● **Problem**
Copy from the first line below down to and including the line with "C.objects.link(o)". Skip the pictures.

Scene modeling code data
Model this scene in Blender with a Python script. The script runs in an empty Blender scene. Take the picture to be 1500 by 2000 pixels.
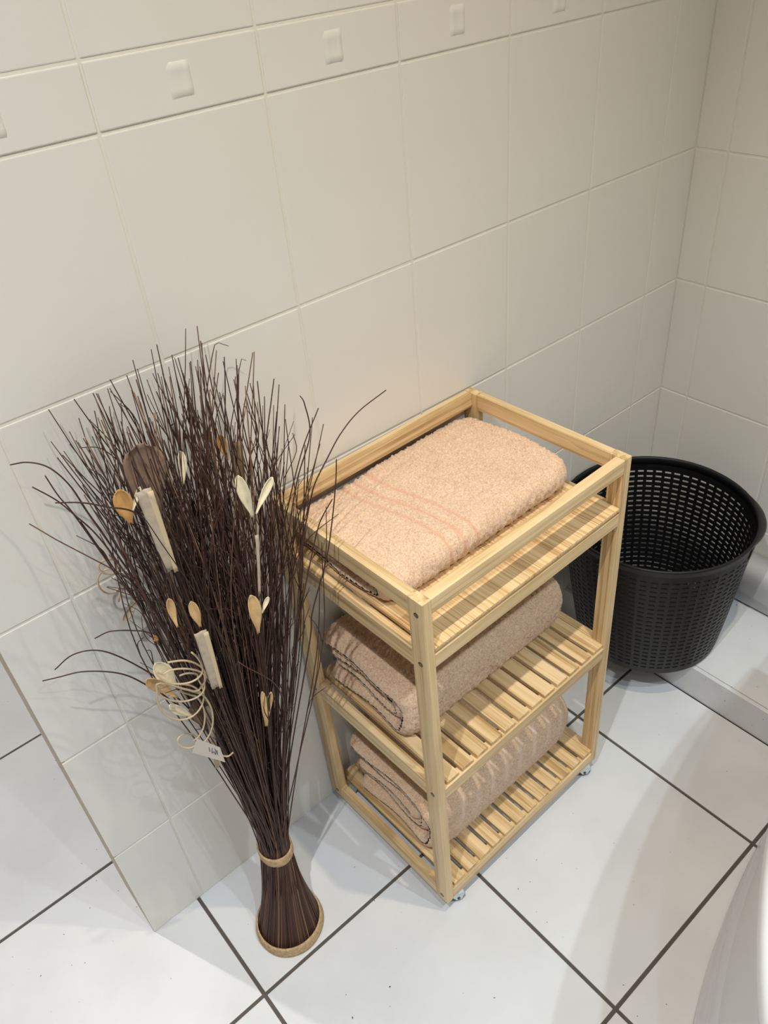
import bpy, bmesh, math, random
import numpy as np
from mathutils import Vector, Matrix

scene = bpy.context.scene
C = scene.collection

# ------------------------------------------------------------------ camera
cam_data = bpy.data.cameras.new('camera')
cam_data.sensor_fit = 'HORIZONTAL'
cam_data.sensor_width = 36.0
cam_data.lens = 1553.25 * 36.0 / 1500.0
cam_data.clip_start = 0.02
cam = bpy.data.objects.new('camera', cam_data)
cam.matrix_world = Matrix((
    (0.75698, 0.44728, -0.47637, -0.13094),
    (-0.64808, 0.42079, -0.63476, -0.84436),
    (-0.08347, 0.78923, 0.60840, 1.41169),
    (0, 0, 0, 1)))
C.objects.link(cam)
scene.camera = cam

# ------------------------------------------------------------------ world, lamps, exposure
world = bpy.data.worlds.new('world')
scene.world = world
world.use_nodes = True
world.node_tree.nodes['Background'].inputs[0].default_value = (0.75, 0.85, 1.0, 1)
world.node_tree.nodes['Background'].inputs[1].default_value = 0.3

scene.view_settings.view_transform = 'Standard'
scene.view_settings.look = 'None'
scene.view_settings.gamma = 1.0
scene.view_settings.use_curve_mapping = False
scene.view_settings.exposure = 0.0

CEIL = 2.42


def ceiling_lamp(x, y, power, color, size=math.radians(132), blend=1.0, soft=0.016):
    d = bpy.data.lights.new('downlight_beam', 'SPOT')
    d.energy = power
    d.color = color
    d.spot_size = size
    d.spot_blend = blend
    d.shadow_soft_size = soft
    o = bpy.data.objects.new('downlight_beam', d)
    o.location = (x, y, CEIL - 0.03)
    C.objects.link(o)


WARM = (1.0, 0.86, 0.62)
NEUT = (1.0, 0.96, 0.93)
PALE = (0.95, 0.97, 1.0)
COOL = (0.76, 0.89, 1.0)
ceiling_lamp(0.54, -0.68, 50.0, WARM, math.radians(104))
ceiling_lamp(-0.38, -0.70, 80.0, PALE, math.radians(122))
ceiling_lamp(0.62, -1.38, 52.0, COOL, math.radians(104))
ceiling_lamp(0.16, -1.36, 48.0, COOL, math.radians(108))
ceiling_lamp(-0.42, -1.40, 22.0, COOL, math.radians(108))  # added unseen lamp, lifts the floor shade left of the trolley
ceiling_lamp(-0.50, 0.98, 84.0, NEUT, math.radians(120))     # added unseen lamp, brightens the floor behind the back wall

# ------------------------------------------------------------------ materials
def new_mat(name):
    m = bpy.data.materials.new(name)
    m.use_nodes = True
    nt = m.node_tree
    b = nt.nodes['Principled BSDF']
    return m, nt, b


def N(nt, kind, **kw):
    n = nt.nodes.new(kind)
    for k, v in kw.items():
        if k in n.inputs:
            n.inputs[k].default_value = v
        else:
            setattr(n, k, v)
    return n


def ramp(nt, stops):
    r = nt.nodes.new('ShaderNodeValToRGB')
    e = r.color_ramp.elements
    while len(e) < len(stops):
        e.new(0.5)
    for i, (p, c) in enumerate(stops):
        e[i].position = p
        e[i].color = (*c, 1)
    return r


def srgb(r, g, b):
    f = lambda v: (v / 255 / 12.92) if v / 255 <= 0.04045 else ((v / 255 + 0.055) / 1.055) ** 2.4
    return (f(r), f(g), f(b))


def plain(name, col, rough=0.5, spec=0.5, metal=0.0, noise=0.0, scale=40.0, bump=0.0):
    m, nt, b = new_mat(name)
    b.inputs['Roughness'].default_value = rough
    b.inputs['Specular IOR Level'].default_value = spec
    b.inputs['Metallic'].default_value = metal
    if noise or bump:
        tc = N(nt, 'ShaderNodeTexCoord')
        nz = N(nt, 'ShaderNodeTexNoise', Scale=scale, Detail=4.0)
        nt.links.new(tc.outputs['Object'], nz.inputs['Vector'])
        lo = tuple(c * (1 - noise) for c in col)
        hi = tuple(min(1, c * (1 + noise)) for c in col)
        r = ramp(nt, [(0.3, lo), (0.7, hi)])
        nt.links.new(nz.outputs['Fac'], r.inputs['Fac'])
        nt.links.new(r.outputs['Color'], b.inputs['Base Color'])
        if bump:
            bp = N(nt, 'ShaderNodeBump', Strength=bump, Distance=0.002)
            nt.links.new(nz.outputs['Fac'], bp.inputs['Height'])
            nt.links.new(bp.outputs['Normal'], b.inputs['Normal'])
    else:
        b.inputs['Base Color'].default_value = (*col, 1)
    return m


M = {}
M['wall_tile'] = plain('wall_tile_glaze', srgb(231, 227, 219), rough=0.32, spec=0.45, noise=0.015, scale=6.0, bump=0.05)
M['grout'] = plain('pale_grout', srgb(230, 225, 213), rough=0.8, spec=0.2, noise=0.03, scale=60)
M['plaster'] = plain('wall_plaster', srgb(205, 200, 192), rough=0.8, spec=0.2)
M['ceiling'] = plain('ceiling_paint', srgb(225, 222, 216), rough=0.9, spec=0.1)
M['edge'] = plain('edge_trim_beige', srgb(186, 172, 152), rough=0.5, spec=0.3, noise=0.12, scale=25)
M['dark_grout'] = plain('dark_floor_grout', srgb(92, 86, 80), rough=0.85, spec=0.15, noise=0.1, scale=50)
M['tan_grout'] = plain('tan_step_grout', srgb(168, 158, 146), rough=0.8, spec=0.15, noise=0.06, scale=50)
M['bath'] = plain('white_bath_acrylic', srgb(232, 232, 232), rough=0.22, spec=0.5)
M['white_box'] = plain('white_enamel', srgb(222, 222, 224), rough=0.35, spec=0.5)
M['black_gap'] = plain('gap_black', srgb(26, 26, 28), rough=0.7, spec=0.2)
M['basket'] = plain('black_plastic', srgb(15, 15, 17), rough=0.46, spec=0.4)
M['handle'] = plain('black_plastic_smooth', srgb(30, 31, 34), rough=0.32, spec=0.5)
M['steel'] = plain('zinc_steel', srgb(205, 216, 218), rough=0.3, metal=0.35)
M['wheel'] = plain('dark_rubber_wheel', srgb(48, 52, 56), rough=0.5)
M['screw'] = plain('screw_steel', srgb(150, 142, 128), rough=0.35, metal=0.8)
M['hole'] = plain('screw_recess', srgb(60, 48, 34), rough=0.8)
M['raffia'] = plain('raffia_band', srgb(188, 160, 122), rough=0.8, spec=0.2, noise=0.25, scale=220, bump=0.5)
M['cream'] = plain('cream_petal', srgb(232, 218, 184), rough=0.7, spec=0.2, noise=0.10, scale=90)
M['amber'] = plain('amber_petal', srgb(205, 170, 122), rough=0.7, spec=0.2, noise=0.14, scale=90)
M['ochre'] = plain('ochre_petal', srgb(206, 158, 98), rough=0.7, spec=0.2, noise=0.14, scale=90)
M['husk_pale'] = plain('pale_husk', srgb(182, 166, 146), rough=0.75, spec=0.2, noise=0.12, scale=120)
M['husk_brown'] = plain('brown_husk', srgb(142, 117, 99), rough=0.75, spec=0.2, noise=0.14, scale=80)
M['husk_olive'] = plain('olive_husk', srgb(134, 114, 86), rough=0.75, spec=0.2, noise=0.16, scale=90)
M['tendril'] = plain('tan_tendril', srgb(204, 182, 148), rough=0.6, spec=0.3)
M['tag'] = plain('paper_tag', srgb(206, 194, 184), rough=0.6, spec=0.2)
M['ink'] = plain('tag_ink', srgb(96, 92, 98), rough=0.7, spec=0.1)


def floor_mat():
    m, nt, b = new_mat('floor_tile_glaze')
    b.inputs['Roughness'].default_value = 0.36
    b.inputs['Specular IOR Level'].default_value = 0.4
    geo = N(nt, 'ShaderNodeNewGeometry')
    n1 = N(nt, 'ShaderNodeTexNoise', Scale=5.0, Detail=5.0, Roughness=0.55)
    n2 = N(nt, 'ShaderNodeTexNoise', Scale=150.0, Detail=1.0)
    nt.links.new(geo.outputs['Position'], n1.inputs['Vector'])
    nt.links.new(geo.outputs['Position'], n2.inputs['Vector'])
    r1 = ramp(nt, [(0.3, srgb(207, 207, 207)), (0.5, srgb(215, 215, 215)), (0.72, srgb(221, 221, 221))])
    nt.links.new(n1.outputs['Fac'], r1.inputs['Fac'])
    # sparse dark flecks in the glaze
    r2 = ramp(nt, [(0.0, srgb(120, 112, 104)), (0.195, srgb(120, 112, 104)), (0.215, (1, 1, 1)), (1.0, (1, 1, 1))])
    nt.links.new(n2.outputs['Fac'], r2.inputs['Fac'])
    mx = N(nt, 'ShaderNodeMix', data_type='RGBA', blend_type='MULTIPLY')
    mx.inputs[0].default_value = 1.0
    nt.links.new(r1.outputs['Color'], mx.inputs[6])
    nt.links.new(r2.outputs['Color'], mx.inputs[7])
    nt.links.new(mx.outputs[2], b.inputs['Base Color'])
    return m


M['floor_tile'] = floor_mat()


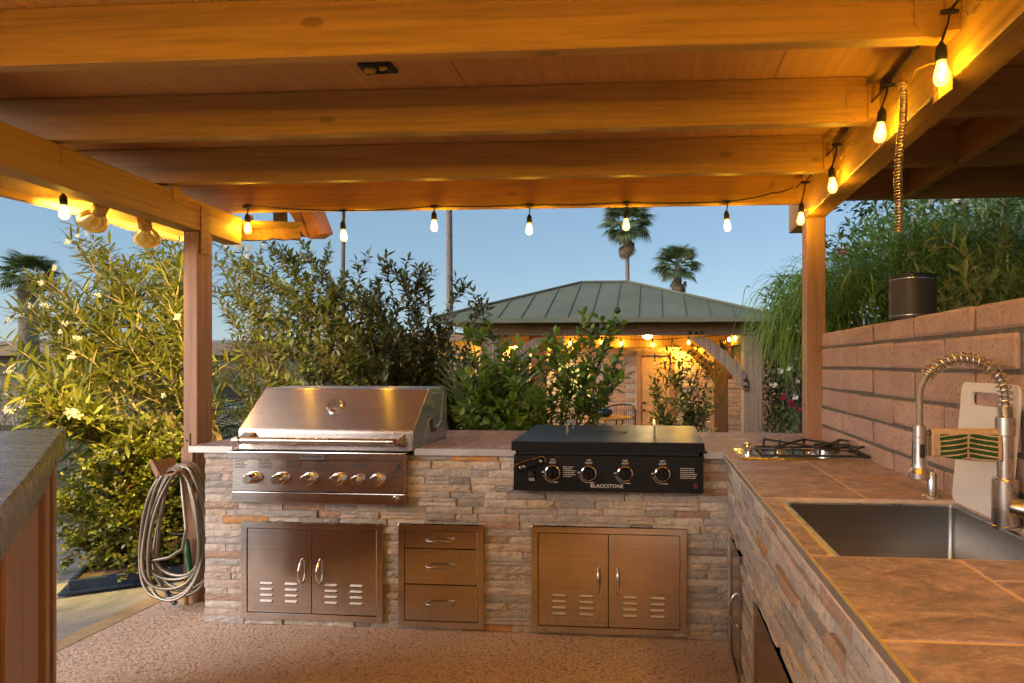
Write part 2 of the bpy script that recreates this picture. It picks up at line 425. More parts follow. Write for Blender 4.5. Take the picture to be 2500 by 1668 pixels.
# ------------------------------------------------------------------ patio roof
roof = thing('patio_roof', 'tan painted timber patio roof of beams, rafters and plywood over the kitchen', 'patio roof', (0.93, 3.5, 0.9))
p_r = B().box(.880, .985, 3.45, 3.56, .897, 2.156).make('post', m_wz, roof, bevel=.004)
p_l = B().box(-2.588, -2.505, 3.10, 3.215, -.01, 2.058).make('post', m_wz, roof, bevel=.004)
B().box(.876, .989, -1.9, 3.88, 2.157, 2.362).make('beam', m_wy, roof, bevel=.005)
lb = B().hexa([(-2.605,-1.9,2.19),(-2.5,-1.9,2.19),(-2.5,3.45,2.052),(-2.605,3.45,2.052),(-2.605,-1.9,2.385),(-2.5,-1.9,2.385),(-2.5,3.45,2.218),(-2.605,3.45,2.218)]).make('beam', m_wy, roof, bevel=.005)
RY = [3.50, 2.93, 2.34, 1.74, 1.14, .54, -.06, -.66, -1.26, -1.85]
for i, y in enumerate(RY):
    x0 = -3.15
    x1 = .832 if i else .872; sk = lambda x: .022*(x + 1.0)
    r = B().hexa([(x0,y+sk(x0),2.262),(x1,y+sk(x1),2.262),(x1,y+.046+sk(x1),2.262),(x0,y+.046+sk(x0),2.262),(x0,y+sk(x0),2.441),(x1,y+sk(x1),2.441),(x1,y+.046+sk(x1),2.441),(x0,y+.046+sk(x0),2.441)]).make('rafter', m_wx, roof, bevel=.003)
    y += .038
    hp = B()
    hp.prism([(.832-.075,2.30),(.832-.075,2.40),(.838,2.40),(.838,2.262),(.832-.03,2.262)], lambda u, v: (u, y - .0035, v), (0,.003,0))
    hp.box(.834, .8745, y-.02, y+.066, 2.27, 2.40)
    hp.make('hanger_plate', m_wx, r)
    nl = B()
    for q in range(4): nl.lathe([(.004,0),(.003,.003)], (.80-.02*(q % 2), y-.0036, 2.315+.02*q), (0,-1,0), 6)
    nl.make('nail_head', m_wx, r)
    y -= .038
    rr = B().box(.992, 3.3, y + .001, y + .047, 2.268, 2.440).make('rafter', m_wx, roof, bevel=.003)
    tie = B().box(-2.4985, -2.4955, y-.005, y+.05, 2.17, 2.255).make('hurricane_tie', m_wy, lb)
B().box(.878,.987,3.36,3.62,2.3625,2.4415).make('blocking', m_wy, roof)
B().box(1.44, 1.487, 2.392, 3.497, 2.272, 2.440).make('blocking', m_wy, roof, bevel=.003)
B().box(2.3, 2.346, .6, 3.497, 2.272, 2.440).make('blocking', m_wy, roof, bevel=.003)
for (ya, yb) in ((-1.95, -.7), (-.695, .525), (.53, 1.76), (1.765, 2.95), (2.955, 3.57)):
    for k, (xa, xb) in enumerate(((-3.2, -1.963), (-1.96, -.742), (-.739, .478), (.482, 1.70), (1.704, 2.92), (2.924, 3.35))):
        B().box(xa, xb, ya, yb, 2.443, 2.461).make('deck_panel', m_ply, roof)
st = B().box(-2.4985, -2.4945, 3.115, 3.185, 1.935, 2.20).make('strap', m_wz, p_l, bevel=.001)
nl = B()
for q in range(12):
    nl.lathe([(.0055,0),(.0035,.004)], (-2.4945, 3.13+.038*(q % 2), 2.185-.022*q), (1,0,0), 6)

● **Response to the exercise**
Model this scene in Blender with a Python script. The script runs in an empty Blender scene. Take the picture to be 1500 by 2000 pixels.
import bpy, bmesh, math, random
import numpy as np
from mathutils import Vector, Matrix

scene = bpy.context.scene
C = scene.collection

# ------------------------------------------------------------------ camera
cam_data = bpy.data.cameras.new('camera')
cam_data.sensor_fit = 'HORIZONTAL'
cam_data.sensor_width = 36.0
cam_data.lens = 1553.25 * 36.0 / 1500.0
cam_data.clip_start = 0.02
cam = bpy.data.objects.new('camera', cam_data)
cam.matrix_world = Matrix((
    (0.75698, 0.44728, -0.47637, -0.13094),
    (-0.64808, 0.42079, -0.63476, -0.84436),
    (-0.08347, 0.78923, 0.60840, 1.41169),
    (0, 0, 0, 1)))
C.objects.link(cam)
scene.camera = cam

# ------------------------------------------------------------------ world, lamps, exposure
world = bpy.data.worlds.new('world')
scene.world = world
world.use_nodes = True
world.node_tree.nodes['Background'].inputs[0].default_value = (0.75, 0.85, 1.0, 1)
world.node_tree.nodes['Background'].inputs[1].default_value = 0.3

scene.view_settings.view_transform = 'Standard'
scene.view_settings.look = 'None'
scene.view_settings.gamma = 1.0
scene.view_settings.use_curve_mapping = False
scene.view_settings.exposure = 0.0

CEIL = 2.42


def ceiling_lamp(x, y, power, color, size=math.radians(132), blend=1.0, soft=0.016):
    d = bpy.data.lights.new('downlight_beam', 'SPOT')
    d.energy = power
    d.color = color
    d.spot_size = size
    d.spot_blend = blend
    d.shadow_soft_size = soft
    o = bpy.data.objects.new('downlight_beam', d)
    o.location = (x, y, CEIL - 0.03)
    C.objects.link(o)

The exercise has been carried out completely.